February 08, 2010 11:16 pm | Updated 11:16 pm IST

The sharp declines in the stock markets around the world last week are significant as much for investors as for the governments framing macroeconomic policies. The almost synchronised fall in equity prices is attributed to major concerns over a possible debt crisis in some European countries. A handful of countries in the Euro zone, notably Greece and Portugal, have come under intense pressure to repay mountains of debt they have run into during years of profligate spending. The fear that even some of the larger European economies such as Spain might be drawn into a financial crisis has affected investor sentiment considerably. The belief that Europe will be the next flashpoint, when most economies of the developed world seem to be stabilising after a prolonged recession, has transformed regional worries into truly global ones. Multilateral institutions including the IMF and the World Bank expect the global economy to grow faster this year than it did during the past two years. However, the recovery is expected to be uneven, with the developed economies witnessing only a muted recovery. The U.S. economy has grown strongly during the past quarter but continues to be beset with high unemployment rates. The news of a possible default by some European countries has drawn attention both to the fragility of global recovery and to the fickle nature of global capital flows.
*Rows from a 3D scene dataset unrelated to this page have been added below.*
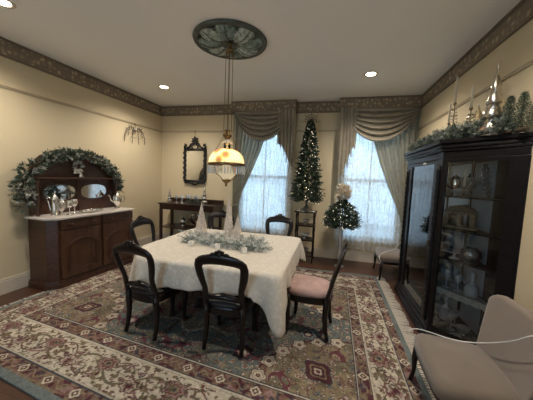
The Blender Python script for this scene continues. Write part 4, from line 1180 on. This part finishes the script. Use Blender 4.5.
MB().lathe([(.055,1.795),(.09,1.788),(.135,1.765),(.17,1.728),(.19,1.685),(.197,1.64),(.194,1.64),(.187,1.684),(.167,1.724),(.133,1.76),(.09,1.783),(.055,1.79)], (0,0,0), 36).build('shade', 'shade', HL, smooth=True)
MB().lathe([(.193,1.642),(.203,1.642),(.207,1.63),(.203,1.615),(.195,1.615),(.193,1.628)], (0,0,0), 40).build('shade_ring', 'brass', HL, smooth=True)
for k in range(40):
    a = 2*PI*k/40; m = MB(); m.m = Matrix.Translation((.200*cos(a), .200*sin(a), 1.612)) @ Matrix.Rotation(a, 4, 'Z')
    m.lathe([(.001,0),(.004,-.006),(.004,-.012),(.001,-.016),(.006,-.022),(.0068,-.075),(.001,-.092)], (0,0,0), 4).build('prism', 'prism', HL)
MB().lathe([(.001,1.455),(.03,1.462),(.075,1.49),(.105,1.53),(.11,1.56),(.10,1.585),(.06,1.61),(.025,1.625),(.02,1.65),(.001,1.65)], (0,0,0), 28).build('font', 'shade', HL, smooth=True)
MB().lathe([(.001,1.385),(.008,1.39),(.014,1.40),(.008,1.412),(.02,1.425),(.045,1.445),(.05,1.458),(.03,1.462),(.001,1.462)], (0,0,0), 20).build('finial', 'brass', HL, smooth=True)
for s in range(3):
    a = 2*PI*s/3+.2
    MB().tube([(.20*cos(a), .20*sin(a), 1.62), (.16*cos(a), .16*sin(a), 1.52), (.10*cos(a), .10*sin(a), 1.50), (.06*cos(a), .06*sin(a), 1.455), (.03*cos(a), .03*sin(a), 1.44)], .004, 5).build('scroll_arm', 'brass', HL, smooth=True)
pl_ = bpy.data.lights.new('lamp_glow', 'POINT'); pl_.energy = 5; pl_.color = (1, .78, .5); pl_.shadow_soft_size = .035
plo = bpy.data.objects.new('lamp_glow', pl_); COL.objects.link(plo); plo.location = (LC[0], LC[1], 1.755)
MB().ball((0,0,1.70), .028, 12, (1,1,1.3)).build('bulb', mat('lamp_bulb', (1,.9,.7), .4, emit=(1,.74,.42), estr=3), HL, smooth=True)

# ------------------------------------------------------------------ recessed ceiling lights
RL = [(-2.84, 3.93, 'recessed ceiling light nearest the left back corner'), (.42, 3.86, 'recessed ceiling light in front of the second window'), (-2.92, 1.76, 'recessed ceiling light at the far left edge of the photo'), (.42, 1.70, 'recessed ceiling light above the near upholstered chair')]
first = None
for x, y, lab in RL:
    if first is None:
        o = thing('recessed_light', lab, 'ceiling light', (x, y, ZC), 0, 'recessed ceiling lights')
        MB().lathe([(.062,-.001),(.068,-.006),(.09,-.005),(.094,-.001)], (0,0,0), 28).build('trim_ring', 'trim', o, smooth=True)
        MB().lathe([(.001,-.003),(.06,-.003),(.06,-.001),(.001,-.001)], (0,0,0), 24).build('lens', 'lightdisc', o)
        first = o
    else: dup(first, (x, y, ZC), 0, lab)
    l = bpy.data.lights.new('downlight', 'SPOT'); l.energy = 78; l.color = (1, .89, .76); l.spot_size = math.radians(150); l.spot_blend = .8; l.shadow_soft_size = .06
    lo = bpy.data.objects.new('downlight', l); COL.objects.link(lo); lo.location = (x, y, ZC-.02)

# ------------------------------------------------------------------ china cabinet
CAB = thing('china_cabinet', 'tall black carved china cabinet with glass front and angled sides, right wall', 'cabinet', (1.16, 3.2, 0))
ox, oy = 1.16, 3.2
def foot(o):
    return [(1.362-ox, 2.27-oy-o*.4), (1.362-ox, 4.16-oy+o*.4), (.965-ox-o, 3.86-oy+o*.45), (.965-ox-o, 2.70-oy-o*.45)]
MB().prism(foot(.035), 0, .05).prism(foot(.025), .05, .085).prism(foot(.008), .085, .125).build('plinth', 'ebony', CAB, bevel=.006)
MB().prism(foot(.0), .125, .14).build('bottom_shelf', 'ebony', CAB)
MB().prism(foot(.0), 1.74, 1.80).prism(foot(.02), 1.80, 1.825).prism(foot(.035), 1.825, 1.85).prism(foot(.022), 1.85, 1.865).prism(foot(.048), 1.865, 1.90).build('crown', 'ebony', CAB, bevel=.006)
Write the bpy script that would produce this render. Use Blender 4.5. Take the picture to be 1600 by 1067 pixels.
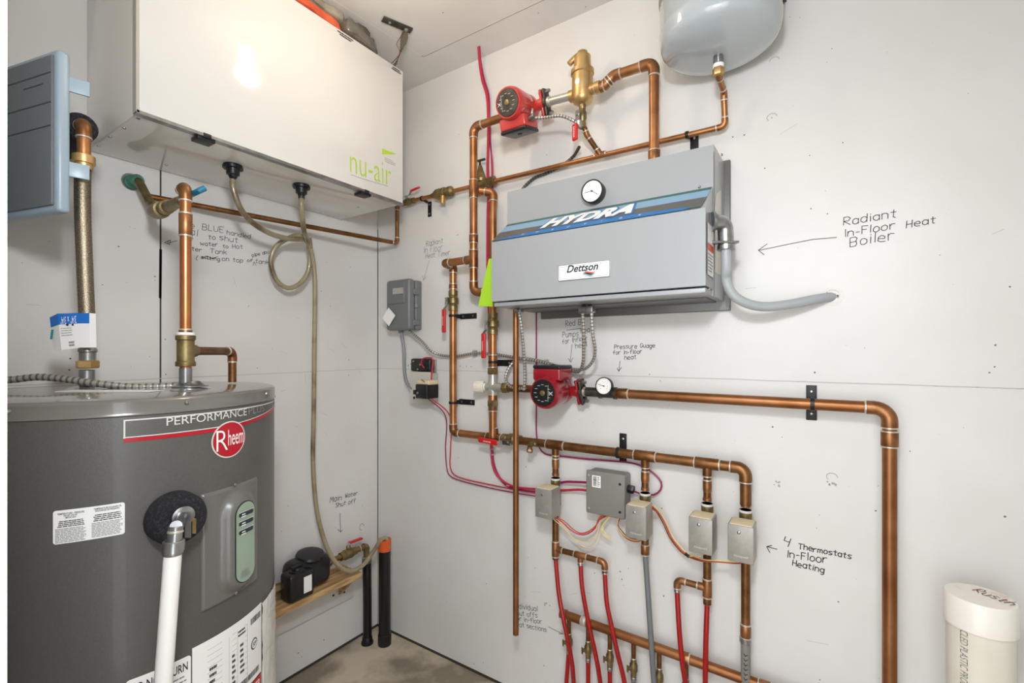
import bpy, bmesh, math, random
from mathutils import Vector, Matrix, noise
random.seed(7)
V = Vector
scene = bpy.context.scene
col = scene.collection
for o in list(bpy.data.objects): bpy.data.objects.remove(o)

# ---------------------------------------------------------------- camera
FPX = 736.9                       # focal length in pixels of the 1600 px wide frame
HY = 552.0                        # horizon row
CAM = V((1.750, -1.479, 1.274))
RGT = V((0.830, 0.5577, 0.0)).normalized()
FWD = V((-0.5577, 0.830, 0.0)).normalized()
cam_d = bpy.data.cameras.new('camera'); cam = bpy.data.objects.new('camera', cam_d); col.objects.link(cam)
cam_d.sensor_width = 36.0; cam_d.lens = FPX/1600*36.0; cam_d.shift_y = (HY-533.5)/1600
cam_d.clip_start = 0.02; cam_d.clip_end = 50
cam.location = CAM
cam.rotation_euler = (math.pi/2, 0, math.atan2(-FWD.x, FWD.y))
scene.camera = cam
# ---------------------------------------------------------------- light and exposure
scene.view_settings.view_transform = 'Standard'; scene.view_settings.look = 'None'
scene.view_settings.exposure = 0.52; scene.view_settings.gamma = 1.0
scene.view_settings.use_curve_mapping = False
w = bpy.data.worlds.new('world'); scene.world = w; w.use_nodes = True
w.node_tree.nodes['Background'].inputs[0].default_value = (0.92, 0.955, 1.0, 1)
w.node_tree.nodes['Background'].inputs[1].default_value = 2.6
def area(name, loc, target, size, power, color, shape='DISK'):
    l = bpy.data.lights.new(name, 'AREA'); l.shape = shape; l.size = size; l.energy = power; l.color = color
    o = bpy.data.objects.new(name, l); col.objects.link(o); o.location = loc
    o.rotation_euler = (V(target)-V(loc)).to_track_quat('-Z', 'Y').to_euler(); return o
area('camera_flash', (1.70, -1.455, 1.80), (0.25, -0.45, 1.30), 0.16, 9.6, (0.93, 0.96, 1.0))
lp = bpy.data.lights.new('ceiling_bulb_light', 'POINT'); lp.energy = 2.3; lp.color = (1.0, 0.80, 0.58); lp.shadow_soft_size = 0.05
lpo = bpy.data.objects.new('ceiling_bulb_light', lp); col.objects.link(lpo); lpo.location = (0.80, -0.63, 2.27)

# ---------------------------------------------------------------- photo pixel -> point on a plane of the room
def ray(px, py): return FWD + RGT*((px-800)/FPX) + V((0, 0, (HY-py)/FPX))
def R(px, py, d=0.0): r = ray(px, py); return CAM + r*((-d-CAM.y)/r.y)     # plane parallel to the right wall, d in front of it
def L(px, py, d=0.0): r = ray(px, py); return CAM + r*((d-CAM.x)/r.x)      # plane parallel to the left wall
def Z(px, py, z): r = ray(px, py); return CAM + r*((z-CAM.z)/r.z)
def Dp(px, py, t): return CAM + ray(px, py)*t

# ---------------------------------------------------------------- materials
def lin(c):
    if isinstance(c, str): c = [int(c[i:i+2], 16)/255 for i in (0, 2, 4)]
    return tuple([(x/12.92 if x <= .04045 else ((x+.055)/1.055)**2.4) for x in c]+[1.0])
def mat(name, c, rough=.5, metal=0., c2=None, scale=8., detail=4., mixlo=.35, mixhi=.65, bump=0., bscale=60., coat=0., trans=0., alpha=1., aniso=None, wave=None, spec=None):
    m = bpy.data.materials.new(name); m.use_nodes = True; nt = m.node_tree; b = nt.nodes['Principled BSDF']
    b.inputs['Base Color'].default_value = lin(c); b.inputs['Roughness'].default_value = rough; b.inputs['Metallic'].default_value = metal
    b.inputs['Coat Weight'].default_value = coat; b.inputs['Transmission Weight'].default_value = trans; b.inputs['Alpha'].default_value = alpha
    if spec is not None: b.inputs['Specular IOR Level'].default_value = spec
    tc = nt.nodes.new('ShaderNodeTexCoord')
    mp = nt.nodes.new('ShaderNodeMapping'); nt.links.new(tc.outputs['Object'], mp.inputs[0])
    if aniso: mp.inputs['Scale'].default_value = aniso
    if c2:
        n = nt.nodes.new('ShaderNodeTexNoise'); n.inputs['Scale'].default_value = scale; n.inputs['Detail'].default_value = detail
        nt.links.new(mp.outputs[0], n.inputs['Vector'])
        rp = nt.nodes.new('ShaderNodeValToRGB'); rp.color_ramp.elements[0].position = mixlo; rp.color_ramp.elements[1].position = mixhi
        rp.color_ramp.elements[0].color = lin(c); rp.color_ramp.elements[1].color = lin(c2)
        nt.links.new(n.outputs['Fac'], rp.inputs[0]); nt.links.new(rp.outputs[0], b.inputs['Base Color'])
    if bump:
        n2 = nt.nodes.new('ShaderNodeTexNoise'); n2.inputs['Scale'].default_value = bscale; n2.inputs['Detail'].default_value = 3
        nt.links.new(mp.outputs[0], n2.inputs['Vector'])
        bp = nt.nodes.new('ShaderNodeBump'); bp.inputs['Strength'].default_value = bump; bp.inputs['Distance'].default_value = .002
        nt.links.new(n2.outputs['Fac'], bp.inputs['Height']); nt.links.new(bp.outputs[0], b.inputs['Normal'])
    return m
M = {}
def dm(k, *a, **kw): M[k] = mat(k, *a, **kw)
dm('wall_paint', 'DEDCD8', .42, c2='D7D4CF', scale=3, bump=.25, bscale=35)
dm('ceiling_paint', 'E0DDD8', .6, c2='D6D3CE', scale=4, bump=.3, bscale=30)
dm('pencil', '3A3838', .8)
dm('seam', '6E675C', .8); dm('seam_soft', 'BEB9B0', .7); dm('caulk', 'E6E3DC', .6); dm('seam_dark', '3A332C', .8); dm('scuff', 'A9A49B', .7)
dm('concrete', '8A7F6E', .75, c2='CFC2AC', scale=5, detail=8, mixlo=.42, mixhi=.62, bump=.5, bscale=25)
dm('jamb_paint_daylit', 'E4E8EA', .35)  # white trim, bluish tint of outside daylight put into the colour
dm('cable_groove', '77736B', .5, .6)
dm('copper_brown', 'A3704A', .42, .85, c2='84532F', scale=10, detail=5, bump=.05)
dm('copper', 'BF875A', .38, .85, c2='9C6840', scale=14, detail=5, bump=.05)
dm('copper_bright', 'D38A5C', .33, .9, c2='BA7245', scale=12, detail=5)
dm('copper_aged', '936843', .42, .85, c2='6E4827', scale=25, detail=6, bump=.08)
dm('copper_fitting', 'AC7850', .42, .85, c2='845836', scale=30, detail=6, bump=.1)
dm('solder', 'D6D0C4', .35, .7)
dm('brass', 'D4B27C', .38, .8, c2='BC9760', scale=20)
dm('brass_aged', '9C8A60', .45, .85, c2='786844', scale=35, bump=.1)
dm('verdigris', '4E9382', .7, .2, c2='3C6A52', scale=60)
dm('steel', 'B9BBBB', .30, 1., c2='9B9C9C', scale=30)
dm('iron_dark', '5C5852', .45, .8, c2='45413C', scale=40, bump=.1)
dm('braid', 'A89B86', .38, 1., c2='7C715F', scale=600, detail=0, mixlo=.4, mixhi=.6, bump=.3, bscale=700)
dm('black_metal', '1E1D1D', .45, .3); dm('black_plastic', '17181A', .38, bump=.1, bscale=120); dm('black_pipe', '141414', .3, c2='2A2826', scale=15, mixlo=.6, mixhi=.75)
dm('foam', '17161A', .95, c2='34323A', scale=220, detail=2, mixlo=.5, mixhi=.7, bump=1., bscale=260)
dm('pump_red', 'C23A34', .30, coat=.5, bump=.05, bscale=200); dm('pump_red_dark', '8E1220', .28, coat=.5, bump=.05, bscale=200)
dm('red_grip', 'C81A1E', .35); dm('pex_red', '930B0E', .32, c2='A01214', scale=20); dm('wire_red', 'B8243E', .45); dm('wire_purple', '8C1450', .45)
dm('pex_grey', '6E7072', .4); dm('wire_orange', 'B5542A', .5); dm('wire_cream', 'E2CE94', .5); dm('wire_brown', '7A3A1C', .5)
dm('white_enamel', 'D6D4CF', .10, coat=.5)
dm('white_enamel_under', 'E2DDD4', .12, coat=.4)
dm('white_sheet', 'E6E3DD', .3)
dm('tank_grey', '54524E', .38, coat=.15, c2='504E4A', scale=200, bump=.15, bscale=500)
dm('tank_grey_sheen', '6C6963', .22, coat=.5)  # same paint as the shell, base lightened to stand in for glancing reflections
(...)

On Thursday, the Dow Jones industrial average fell below 10,000 for the first time since November. Stock markets across Europe lost as much as 6 per cent of the value. By Friday, the contagion had spread to the Asian markets. The Nikkei in Japan shed 2.9 per cent. Along with the rest of Asia, the Indian stock indices dropped precipitously on Friday. The Sensex went down by 434 points and the Nifty by 126 points. While in India the stock prices recovered somewhat during the subsequent trading sessions, it seems unlikely that the markets will soon regain to touch the high levels they reached in recent times. Last week’s stock price movements around the world once again debunk the decoupling theory, which held that the Asian markets are relatively immune to developments in the U.S. and Europe. In India and other Asian countries, the developments in Europe might trigger a long overdue correction that will bring down the stock prices to realistic levels. For investors and governments a more ominous message is that the problems emanating from the financial markets would once again spill over into the real economies, prolonging the slump and making a full-fledged recovery even more difficult.